Trea Turner (5.5) – This projection feels high, but coming off a 4.0 WARP half-season it certainly seems attainable. If he’s as good as he was last year, he can exceed this, but adjusting to the new position and potential for sophomore slumping seems higher probability to me. Not that I see a big dropoff, but maybe he won’t be one of the top overall players in the league. Maybe.

Stephen Strasburg (3.2) – This number feels about right in terms of a good Strasburg, 20-25 start season. 30 starts he’ll be better. But I don’t even know if he’s really 100% at this point. If he ever figures out how to stay healthy, not go a month with pains that affect his performance, and start 30 games, he’s gonna touch 5 or 6 WARP. For now, I think they’ll be thrilled with a 3.2 WARP season from him (if it includes pitching in October).

Eh?

Bryce Harper (3.8) – Ok, so 3.8 is a borderline All Star, and it’s the second-best position player projection on the team. That being said, he had an 11.0 WARP in 2015, and even in 2016 he was at 4.6. On the other hand, that 4.6 was probably dragged down by his post-June play. I’m not sure anyone thinks he is the player he was the second half of last year, but I don’t think anyone has any evidence to show this. I lean towards upside with him, but he’s just got too many question marks to say he’ll “probably be better than a borderline All Star.” It probably just goes to health with him, and I have no idea where he stands there.

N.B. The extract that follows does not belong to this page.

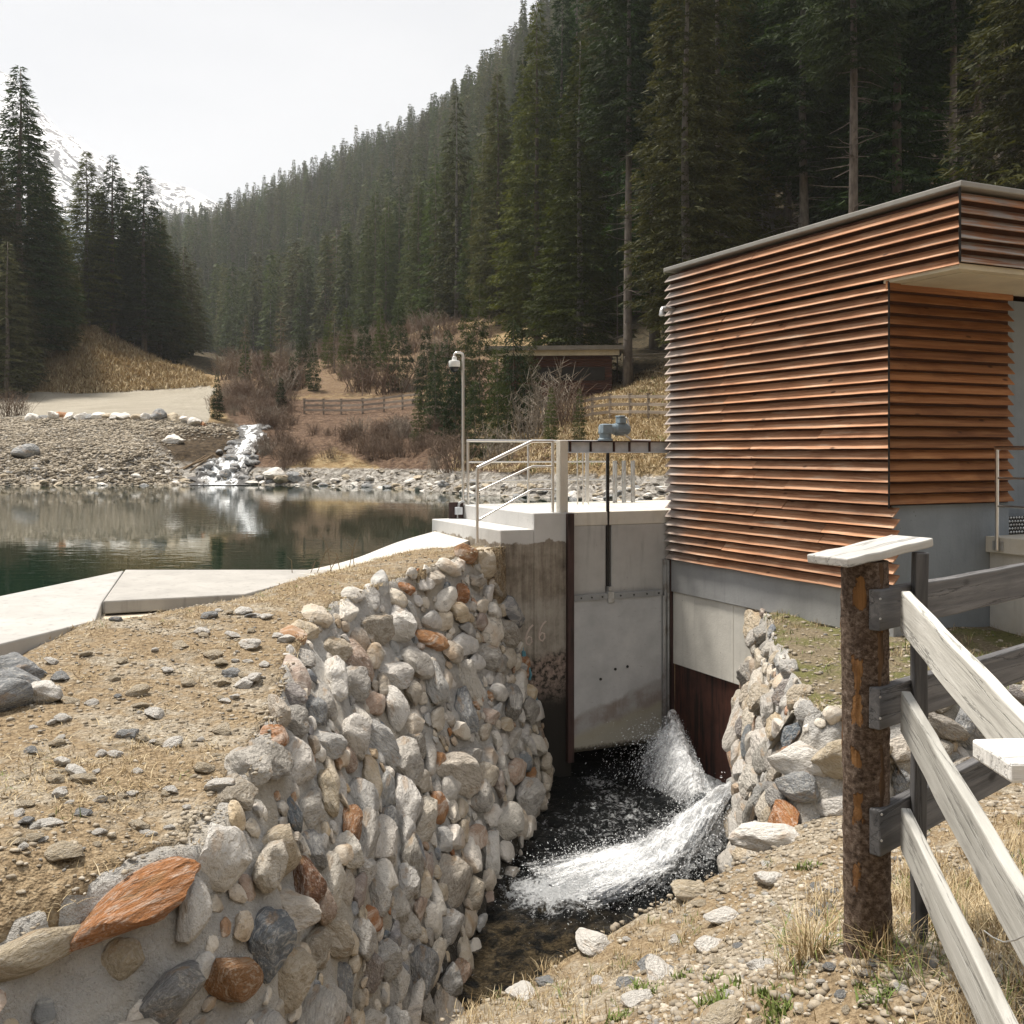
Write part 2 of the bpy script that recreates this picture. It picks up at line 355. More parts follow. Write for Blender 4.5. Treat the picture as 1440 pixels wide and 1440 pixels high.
def m_bark(name, near=False):
    t = NT(name); co = t.co(); 
    if near:
        n = t.noise(t.co('Object', (1,1,.45)), 8, 6, .7); pv = t.voro(t.n('ShaderNodeVectorMath', {0: t.co('Object', (1,1,1.5)), 1: t.n('ShaderNodeVectorMath', {0: t.n('ShaderNodeTexNoise', {'Vector': co, 'Scale': 12.0, 'Detail': 4}).outputs['Color'], 1: (.07,.07,.07)}, operation='MULTIPLY').outputs[0]}, operation='ADD').outputs[0], 46, 'F1', 'Color'); fl = t.math('ADD', t.math('MULTIPLY', t.noise(t.co('Object', (1,1,1.2)), 34, 7, .8), .88), t.math('MULTIPLY', t.n('ShaderNodeRGBToBW', {0: pv}).outputs[0], .12)); pl = t.noise(t.co('Object', (1.6,1.6,.33)), 5.2, 3, .5, .6)
        c = t.ramp(fl, [(.34,(.028,.018,.012)),(.46,(.10,.066,.046)),(.57,(.20,.148,.113)),(.70,(.40,.33,.275))])
        c = t.mix(t.math('MULTIPLY', t.smooth(n, .55, .7), .6), c, (.07,.042,.03))
        s3 = t.sep(co); jig = t.math('MULTIPLY', t.math('SUBTRACT', t.noise(t.co('Object', (1,1,.5)), 17, 5, .65), .5), .85)
        ang = t.math('ARCTAN2', s3[1], s3[0])
        def strip(a0, w, z0, z1):
            da = t.math('ADD', t.math('ABSOLUTE', t.math('SUBTRACT', ang, R(a0))), jig); dz = t.math('ADD', t.math('ABSOLUTE', t.math('SUBTRACT', s3[2], (z0+z1)/2)), t.math('MULTIPLY', jig, .22))
            return t.math('MULTIPLY', t.smooth(da, R(w), R(w)*.8), t.smooth(dz, (z1-z0)/2, (z1-z0)/2-.012))
        peel = strip(-132, 15, .98, 1.25)
        for q in ((-128,13,1.46,1.59),(-134,14,.80,.88),(-132,12,.58,.70),(-140,10,.30,.42),(-75,7,1.35,1.5),(40,22,.5,1.2),(150,16,.7,1.4)): peel = t.math('MAXIMUM', peel, strip(*q))
        dkp = t.math('MAXIMUM', strip(-76, 10, 1.06, 1.36), t.math('MAXIMUM', strip(-70, 9, .62, .92), t.math('MAXIMUM', strip(-66, 14, .03, .17), strip(-72, 9, 1.4, 1.62)))); c = t.mix(dkp, c, t.ramp(t.noise(t.co('Object', (12,12,.8)), 3, 4), [(.35,(.05,.026,.014)),(.7,(.20,.12,.065))]))
        wood = t.ramp(t.noise(t.co('Object', (14,14,.6)), 3, 4), [(.35,(.13,.06,.025)),(.6,(.31,.155,.055)),(.75,(.42,.25,.12))])
        c = t.mix(peel, c, wood)
        h = t.math('SUBTRACT', t.math('ADD', t.math('MULTIPLY', fl, 1.2), n), t.math('MULTIPLY', peel, .9))
        return t.fin(c, .85, t.bump(h, 1.0, .02), spec=.25)
    n = t.noise(t.co('Object', (1,1,.35)), 6, 5, .65); r = t.rnd()
    c = t.mix(r, t.ramp(n, [(.3,(.06,.045,.036)),(.7,(.20,.155,.12))]), t.ramp(n, [(.3,(.11,.10,.09)),(.7,(.30,.28,.255))]))
    return t.fin(c, .9, t.bump(n, .8, .05), spec=.2)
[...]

Derek Norris (1.4) – Had a 0.9 last season and a 3.5 the year before. If he hits, this number is probably too low. If he doesn’t, it’s too high.

Ryan Zimmerman (0.1) – A 0.1 WARP means that they project a player from AAA – say, Jose Marmolejos – would be just as good. Of course, it’s more complicated than that, but Zim is a replacement-level first baseman in this projection. You could easily envision a scenario where he is significantly better than that, even if he isn’t near All Star level. But that’s more in the hopes and dreams category at this point until he shows otherwise.

Tanner Roark (1.1) – This number seemed really low to me, and I was ready to put him in the upside category. And there is certainly some discount for his poor 2015, and lack of time as a starter. But his WARP in 2014, when he started 31 games and had a 2.85 ERA, was 1.1. Now, last year he clocked in at 3.8, probably due to his improved K rate, but there’s something about him that WARP, rather than PECOTA, doesn’t love. I could see him starting 30 games, having an ERA+ over 130, being on the periphery of the Cy Young conversation… and still having a WARP below 2.0. Tanner Roark, the most “eh?” of all the projections here.

There you have it, all the reasons why the PECOTA thinking machine will be wrong. Of course, it could be totally right. But then it would probably have to be destroyed, or we’d risk it’s complete domination of the planet.